Sitting on the floor in the kitchen..holding my head in my hands..unable to think or do anything.
I'm so tired...

Wednesday, January 11, 2012

A Personal Conversation

I: So..how have you been?
me: You know..
I: ..
me: You might expect after about 450 days living in the States something must have happened, and sure it has..but I'm still jobless, running out of money..time..everything.
I: What's gonna happen to me?
me: I don't know..I don't have any idea how much I can take the everyday pressure..
Every day wonder of: so what do I do..
Fear..more and more everyday..
I: How did it come to this? After more than 30 years I still have nothing, I mean..in terms of what a "normal" human being is supposed to gain you know..
me: Supposed to..maybe I wasn't supposed to..
I: Please..don't be ridiculous..you know what I'm talking about.
me: I know..sorry.
You see..after 6 years of "extra" pressure I still live..breath..try..people say it's called life..that's how it is..is it?
I: I never found a tiny answer to any of these useless questions..whatever the answer is, it won't provide a roof over my head, or calm my empty stomach...that I'm sure of.
me: Yeah..hmm..so life is about how well you can get along with suffering? Well for those who do suffer..some won't..at least for some time.
I: Another useless question..why do I ask these?
me: I guess it's time to end this conversation with an answer to your first question..
How am I? 
Surviving..just like the old days..
still no sign of "living"..or there is no living..and there is all that there can be for me.
I: Good night..stranger.

Friday, October 21, 2011

Marking a Dark Day

Nobody is watching,
But still I look down as tears blur my vision,
And cry as silently as possible,
So I won't disturb "nobody",
Just like when I was five..

One day I'll be gone and somebody will read these words,
Hope you are not marking another dark day like me..
Praying you are stronger than me.

Saturday, September 24, 2011

Loss

Loss of a parent isn't new to our world. Everyday somebody leaves this life behind and relatives remain. Tonight I'm writing to stand beside my cousin and my father, who lost a father and brother, thousands of miles away from me, passing through such dark hours alone.

My uncle didn't have an easy life.
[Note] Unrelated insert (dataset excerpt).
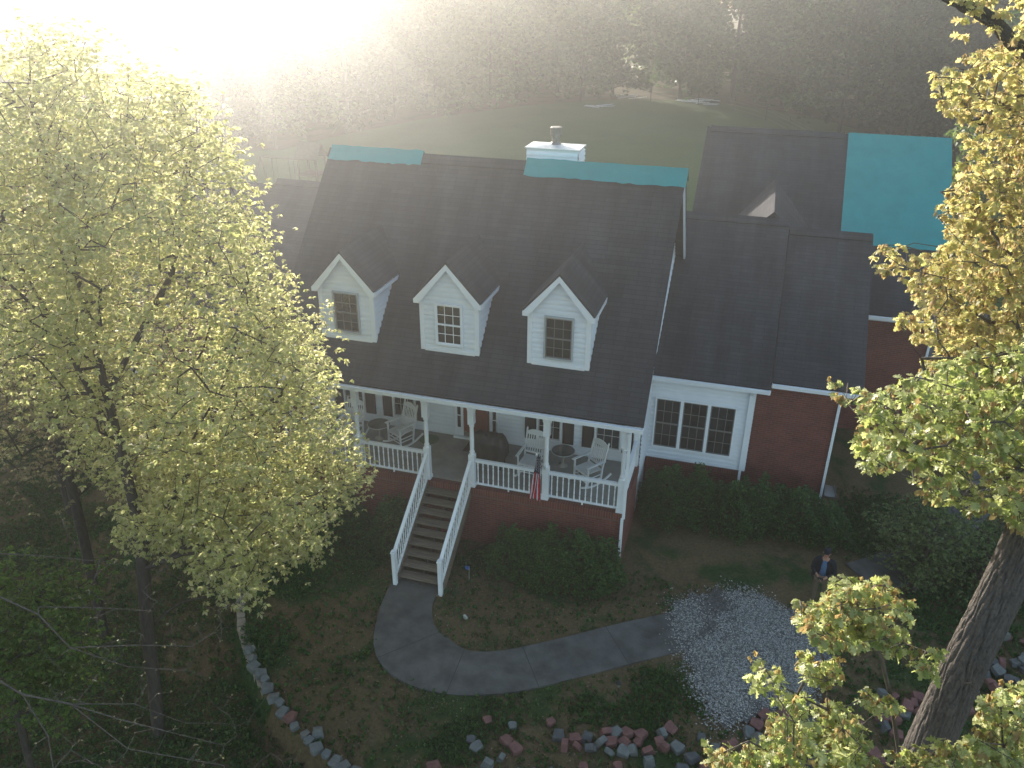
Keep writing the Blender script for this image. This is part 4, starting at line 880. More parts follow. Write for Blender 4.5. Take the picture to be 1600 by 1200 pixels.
# one continuous body: head, hands and fingers grow out of the same skeleton
J += [(0, -.03, 1.6), (0, -.05, 1.68), (0, -.03, 1.75)]; E_ += [(4, 19), (19, 20), (20, 21)]; RD += [.062, (.082, .095), (.06, .07)]
for s, w in ((1, 7), (-1, 10)):
    bx_, by_, bz_ = J[w]; k0 = len(J); J.append((bx_-s*.035, by_-.05, bz_)); E_.append((w, k0)); RD.append((.03, .018))
    for f_ in range(4):
        o_ = (f_-1.5)*.018; k1 = len(J); ln = (.035, .042, .04, .03)[f_]
        J.append((bx_-s*.055, by_-.075, bz_+o_)); J.append((bx_-s*(.06+ln*.4), by_-.075-ln, bz_+o_-.004)); J.append((bx_-s*(.08+ln*.5), by_-.07-ln, bz_+o_-.01)); E_ += [(k0, k1), (k1, k1+1), (k1+1, k1+2)]; RD += [.009, .0085, .007]
    k1 = len(J); J.append((bx_-s*.02, by_-.07, bz_+.035)); J.append((bx_-s*.05, by_-.1, bz_+.045)); E_ += [(k0, k1), (k1, k1+1)]; RD += [.01, .008]
body = skin_fig('body', J, E_, RD, 'skinm', pr, 0, 2)
skin_fig('trousers', [J[0], J[11], (.125, -.01, .5), (.13, .02, .09), J[15], (-.125, -.01, .5), (-.13, .02, .09)], [(0, 1), (1, 2), (2, 3), (0, 4), (4, 5), (5, 6)], [(.165, .125), .105, .082, .072, .105, .082, .072], 'khaki', body)
skin_fig('shirt', [(0, -.01, .93), (0, -.02, 1.12), (0, -.03, 1.32), (0, -.01, 1.45), (0, -.01, 1.5)], [(0, 1), (1, 2), (2, 3), (3, 4)], [(.14, .11), (.13, .1), (.14, .105), (.11, .085), (.065, .06)], 'shirt', body)
for s in (-1, 1):
    skin_fig('jacket', [(s*.13, .02, .78), (s*.135, .02, 1.0), (s*.13, .015, 1.25), (s*.085, .01, 1.46), (s*.19, .0, 1.43), (s*.265, -.03, 1.14), (s*.13, -.235, 1.09)], [(0, 1), (1, 2), (2, 3), (3, 4), (4, 5), (5, 6)], [(.1, .165), (.095, .16), (.1, .16), (.085, .13), .09, .07, .05], 'jacket', body, 1)
for s in (-1, 1):
    mb = MB(); mb.tube([(s*.13, .05, .05), (s*.13, -.02, .06), (s*.13, -.12, .045), (s*.13, -.19, .03)], [.04, .055, .048, .025], 10); mb.build('shoe', 'dark', body, False, smooth=True)
# face
mb = MB(); mb.prism([(-.014, -.14, 1.655), (.014, -.14, 1.655), (0, -.17, 1.66)], (0, 0, .012)); mb.prism([(-.008, -.135, 1.71), (.008, -.135, 1.71), (0, -.17, 1.665)], (0, .02, -.02)); mb.build('nose', 'skinm', body, False)
for s in (-1, 1):
    mb = MB(); mb.lathe((s*.032, -.135, 1.695), [(.004, -.008), (.01, 0), (.004, .008)], 8); mb.build('eye', 'dark', body, False)
    mb = MB(); mb.lathe((s*.082, -.04, 1.68), [(.006, -.03), (.014, 0), (.006, .03)], 8); mb.build('ear', 'skinm', body, False)
mb = MB(); mb.box((-.024, -.146, 1.63), (.024, -.135, 1.636)); mb.build('mouth', 'fred', body, False)
mb = MB(); n = 16; pts = []
mb.lathe((0, -.035, 0), [(.092, 1.71), (.1, 1.74), (.088, 1.79), (.05, 1.82), (.01, 1.83)], 18); mb.prism([(-.07, -.11, 1.735), (.07, -.11, 1.735), (.06, -.19, 1.725), (-.06, -.19, 1.725)], (0, 0, .008)); mb.build('cap', 'jacket', body, False, smooth=False)
mb = MB(); mb.lathe((0, -.015, 0), [(.07, 1.6), (.09, 1.65), (.09, 1.71)], 16); 
ct = thing('drone_controller', (fp.x, fp.y, G0), 'small dark remote controller held in both hands in front of the blue shirt', 'controller'); ct.rotation_euler = (0, 0, R(-14)); ORG[ct.name] = Vector((0, 0, 0))
mb = MB(); mb.box((-.07, -.39, 1.06), (.07, -.31, 1.09)); mb.build('controller_body', 'dark', ct, False, bevel=.01)
mb = MB(); mb.prism([(-.065, -.39, 1.1), (.065, -.39, 1.1), (.065, -.42, 1.16), (-.065, -.42, 1.16)], (0, .01, .004)); mb.build('screen', 'glass', ct, False)
for s in (-1, 1): mb = MB(); mb.tube([(s*.04, -.35, 1.09), (s*.04, -.35, 1.105)], .006, 6); mb.build('stick', 'steel', ct, False)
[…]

Silently lived through constant pressure, and always kept his pain hidden from everybody. It is sad that only after his death some of us can see why...why his hair turned white so quickly, why he smoked too much.

It's a shame, that the living only starts to notice what is really important only when it's too late. When the chance of forgiving somebody or asking for forgiveness is gone..forever.
Wish I had more than words..
Wish I was there for all of you...when it matters.
God Rest your soul uncle.
 

Wednesday, September 7, 2011

Under the same Sky

Yes...A year passed since I stepped on U.S soil.
Not much has changed...
No job..no sense of security.
Still...grateful for very few good people who didn't leave me, no matter how gloomy I was/am.
Thank you.

Saturday, May 14, 2011

Life Is...

He's barely breathing now,
Lying down in a pool of blood,
Squeezing the hands of a stranger,

And Whispers:
"Tell my wife...tell her...I love her..I love her..".

The stranger is being treated by an EMT,
Looking at the empty pool of blood,
Thinking:

"Life is sacred...Life is..sacred..".

Saturday, April 30, 2011

A Moment of My Life

Closed my eyes
Looked inside "me",
And everything outside began to fade away.